[EXERCISE DETAILS]
Give the data below again, word for word.

══ DATA EXTRACT

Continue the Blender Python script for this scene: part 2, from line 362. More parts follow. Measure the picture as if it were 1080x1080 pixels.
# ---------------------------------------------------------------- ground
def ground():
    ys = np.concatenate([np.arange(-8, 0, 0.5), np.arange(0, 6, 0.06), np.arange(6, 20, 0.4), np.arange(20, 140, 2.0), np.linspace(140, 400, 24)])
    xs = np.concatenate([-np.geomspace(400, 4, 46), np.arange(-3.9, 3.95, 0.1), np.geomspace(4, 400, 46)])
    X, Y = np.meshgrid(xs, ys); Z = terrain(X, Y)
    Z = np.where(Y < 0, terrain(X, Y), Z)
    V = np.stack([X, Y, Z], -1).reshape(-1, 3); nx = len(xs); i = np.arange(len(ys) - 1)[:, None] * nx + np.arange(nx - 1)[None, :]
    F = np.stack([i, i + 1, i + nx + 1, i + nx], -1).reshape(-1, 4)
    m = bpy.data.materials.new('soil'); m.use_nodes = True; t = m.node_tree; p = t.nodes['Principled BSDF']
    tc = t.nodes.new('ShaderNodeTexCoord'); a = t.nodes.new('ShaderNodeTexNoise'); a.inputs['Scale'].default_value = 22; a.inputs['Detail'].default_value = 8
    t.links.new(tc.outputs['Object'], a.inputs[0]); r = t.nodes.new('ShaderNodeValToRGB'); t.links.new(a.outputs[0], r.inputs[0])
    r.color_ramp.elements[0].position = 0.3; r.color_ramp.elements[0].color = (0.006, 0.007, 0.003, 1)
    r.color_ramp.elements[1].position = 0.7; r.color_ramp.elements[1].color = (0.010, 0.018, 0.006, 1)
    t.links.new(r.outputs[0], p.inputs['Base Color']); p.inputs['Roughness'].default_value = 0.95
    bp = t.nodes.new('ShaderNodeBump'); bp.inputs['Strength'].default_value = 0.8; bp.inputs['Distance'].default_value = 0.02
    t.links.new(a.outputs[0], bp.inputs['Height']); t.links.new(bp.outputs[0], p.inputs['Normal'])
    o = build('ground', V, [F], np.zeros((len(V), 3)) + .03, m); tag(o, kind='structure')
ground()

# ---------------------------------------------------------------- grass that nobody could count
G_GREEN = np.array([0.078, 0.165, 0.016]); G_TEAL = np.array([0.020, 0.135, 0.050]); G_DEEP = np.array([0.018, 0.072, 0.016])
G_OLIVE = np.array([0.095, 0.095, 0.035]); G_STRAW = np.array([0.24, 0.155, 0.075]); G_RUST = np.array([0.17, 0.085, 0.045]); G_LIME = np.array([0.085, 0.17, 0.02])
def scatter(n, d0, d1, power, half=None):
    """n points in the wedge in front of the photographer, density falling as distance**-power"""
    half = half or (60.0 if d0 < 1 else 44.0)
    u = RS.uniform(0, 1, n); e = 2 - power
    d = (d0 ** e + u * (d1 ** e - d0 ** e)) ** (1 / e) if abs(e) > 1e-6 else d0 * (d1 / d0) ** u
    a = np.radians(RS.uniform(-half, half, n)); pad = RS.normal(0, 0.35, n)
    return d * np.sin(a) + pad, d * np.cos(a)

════

[EXERCISE RESULT]
Continue the Blender Python script for this scene: part 2, from line 362. More parts follow. Measure the picture as if it were 1080x1080 pixels.
# ---------------------------------------------------------------- ground
def ground():
    ys = np.concatenate([np.arange(-8, 0, 0.5), np.arange(0, 6, 0.06), np.arange(6, 20, 0.4), np.arange(20, 140, 2.0), np.linspace(140, 400, 24)])
    xs = np.concatenate([-np.geomspace(400, 4, 46), np.arange(-3.9, 3.95, 0.1), np.geomspace(4, 400, 46)])
    X, Y = np.meshgrid(xs, ys); Z = terrain(X, Y)
    Z = np.where(Y < 0, terrain(X, Y), Z)
    V = np.stack([X, Y, Z], -1).reshape(-1, 3); nx = len(xs); i = np.arange(len(ys) - 1)[:, None] * nx + np.arange(nx - 1)[None, :]
    F = np.stack([i, i + 1, i + nx + 1, i + nx], -1).reshape(-1, 4)
    m = bpy.data.materials.new('soil'); m.use_nodes = True; t = m.node_tree; p = t.nodes['Principled BSDF']
    tc = t.nodes.new('ShaderNodeTexCoord'); a = t.nodes.new('ShaderNodeTexNoise'); a.inputs['Scale'].default_value = 22; a.inputs['Detail'].default_value = 8
    t.links.new(tc.outputs['Object'], a.inputs[0]); r = t.nodes.new('ShaderNodeValToRGB'); t.links.new(a.outputs[0], r.inputs[0])
    r.color_ramp.elements[0].position = 0.3; r.color_ramp.elements[0].color = (0.006, 0.007, 0.003, 1)
    r.color_ramp.elements[1].position = 0.7; r.color_ramp.elements[1].color = (0.010, 0.018, 0.006, 1)
    t.links.new(r.outputs[0], p.inputs['Base Color']); p.inputs['Roughness'].default_value = 0.95
    bp = t.nodes.new('ShaderNodeBump'); bp.inputs['Strength'].default_value = 0.8; bp.inputs['Distance'].default_value = 0.02
    t.links.new(a.outputs[0], bp.inputs['Height']); t.links.new(bp.outputs[0], p.inputs['Normal'])
    o = build('ground', V, [F], np.zeros((len(V), 3)) + .03, m); tag(o, kind='structure')
ground()

# ---------------------------------------------------------------- grass that nobody could count
G_GREEN = np.array([0.078, 0.165, 0.016]); G_TEAL = np.array([0.020, 0.135, 0.050]); G_DEEP = np.array([0.018, 0.072, 0.016])
G_OLIVE = np.array([0.095, 0.095, 0.035]); G_STRAW = np.array([0.24, 0.155, 0.075]); G_RUST = np.array([0.17, 0.085, 0.045]); G_LIME = np.array([0.085, 0.17, 0.02])
def scatter(n, d0, d1, power, half=None):
    """n points in the wedge in front of the photographer, density falling as distance**-power"""
    half = half or (60.0 if d0 < 1 else 44.0)
    u = RS.uniform(0, 1, n); e = 2 - power
    d = (d0 ** e + u * (d1 ** e - d0 ** e)) ** (1 / e) if abs(e) > 1e-6 else d0 * (d1 / d0) ** u
    a = np.radians(RS.uniform(-half, half, n)); pad = RS.normal(0, 0.35, n)
    return d * np.sin(a) + pad, d * np.cos(a)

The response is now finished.